Entre el gallo y las millones de moscas me despertaron temprano. Fuimos a desayunar un rico té con leche y algo de lo que habíamos traído. Stewart y yo dormimos en un cobertizo en el que había dos camas y una pequeña bombilla. El suelo de tierra y las paredes sin enyesar. No había más, tampoco lo necesitábamos.

Ya a media mañana dimos una vuelta por el pueblo, pude visitar varias casas de familias y me explicaron cómo cocinaban, cómo se las arreglaban para guardar sus pertenencias y dormir en estancias tan pequeñas. No hubo grandes momentos, simplemente fuimos de acá para allá haciendo visitas y charlando con familiares y amigos de Stewart.
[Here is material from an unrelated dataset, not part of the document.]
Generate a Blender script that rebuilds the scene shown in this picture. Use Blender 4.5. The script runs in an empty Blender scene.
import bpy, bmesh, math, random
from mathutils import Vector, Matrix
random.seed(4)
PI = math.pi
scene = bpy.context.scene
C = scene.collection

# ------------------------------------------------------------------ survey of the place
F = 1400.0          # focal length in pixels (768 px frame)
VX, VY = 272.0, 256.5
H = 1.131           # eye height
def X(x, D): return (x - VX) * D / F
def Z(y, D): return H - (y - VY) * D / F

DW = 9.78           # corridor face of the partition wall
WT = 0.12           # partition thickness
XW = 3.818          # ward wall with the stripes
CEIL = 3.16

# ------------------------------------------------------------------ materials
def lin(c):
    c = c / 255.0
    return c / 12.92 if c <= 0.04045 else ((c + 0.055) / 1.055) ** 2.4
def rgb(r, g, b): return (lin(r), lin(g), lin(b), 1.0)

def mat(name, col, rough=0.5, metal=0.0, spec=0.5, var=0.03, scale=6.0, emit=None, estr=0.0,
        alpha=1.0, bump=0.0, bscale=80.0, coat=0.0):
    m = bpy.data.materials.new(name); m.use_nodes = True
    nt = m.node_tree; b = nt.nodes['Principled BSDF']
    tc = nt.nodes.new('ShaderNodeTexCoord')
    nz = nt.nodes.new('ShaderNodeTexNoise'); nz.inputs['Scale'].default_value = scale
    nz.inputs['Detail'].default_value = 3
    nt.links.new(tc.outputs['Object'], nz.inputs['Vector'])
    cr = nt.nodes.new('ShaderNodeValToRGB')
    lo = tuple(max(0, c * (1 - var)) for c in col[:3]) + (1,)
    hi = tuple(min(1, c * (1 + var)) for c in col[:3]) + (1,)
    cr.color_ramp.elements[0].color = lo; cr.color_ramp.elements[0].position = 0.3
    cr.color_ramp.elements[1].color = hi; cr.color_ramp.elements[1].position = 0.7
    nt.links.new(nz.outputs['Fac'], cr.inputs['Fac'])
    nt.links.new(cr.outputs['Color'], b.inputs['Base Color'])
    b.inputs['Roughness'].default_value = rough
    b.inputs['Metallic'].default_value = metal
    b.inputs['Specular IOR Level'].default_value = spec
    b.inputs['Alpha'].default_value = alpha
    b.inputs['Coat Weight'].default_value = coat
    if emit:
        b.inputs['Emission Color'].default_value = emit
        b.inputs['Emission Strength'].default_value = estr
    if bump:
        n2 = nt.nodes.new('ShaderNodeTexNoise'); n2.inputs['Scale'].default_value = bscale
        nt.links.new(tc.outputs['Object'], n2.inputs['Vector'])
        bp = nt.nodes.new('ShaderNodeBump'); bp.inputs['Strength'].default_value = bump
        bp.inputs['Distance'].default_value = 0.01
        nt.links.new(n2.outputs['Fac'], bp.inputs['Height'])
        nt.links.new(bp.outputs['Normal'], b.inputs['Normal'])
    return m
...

Al volver a la habitación aparecieron algunos niños, hijos de la familia, primos… a saber. El caso es que al principio había 4 o 5 y sin darnos cuenta en la habitación había unos 15 chavales. Interactuamos lo que buenamente pudimos, aunque las risas y los juegos son un lenguaje universal. Se acercan, algunos con más timidez que otros, me tocan la piel, me piden fotos, el móvil. Todo eso les llama poderosamente la atención. Sin ser exagerado creo que fue uno de los mejores ratos del viaje.
Después de comer vamos a otra zona de reunión del pueblo, en este caso un gran árbol que da la sombra que se necesita en un lugar tan caluroso como éste. Beben “buza” o algo así, se trata de una bebida fermentada preparada a base de maíz. De nuevo cantamos y bailamos, charlamos y me preguntan sobre Europa, ese lugar tan remoto. Así estamos hasta que anochece y vamos con la charla a otro sitio y después a cenar y tomar un té con leche a la fresca hasta que entra el sueño.


¿He hecho algo destacable durante el día? No, pero considero que ha sido un hermoso día.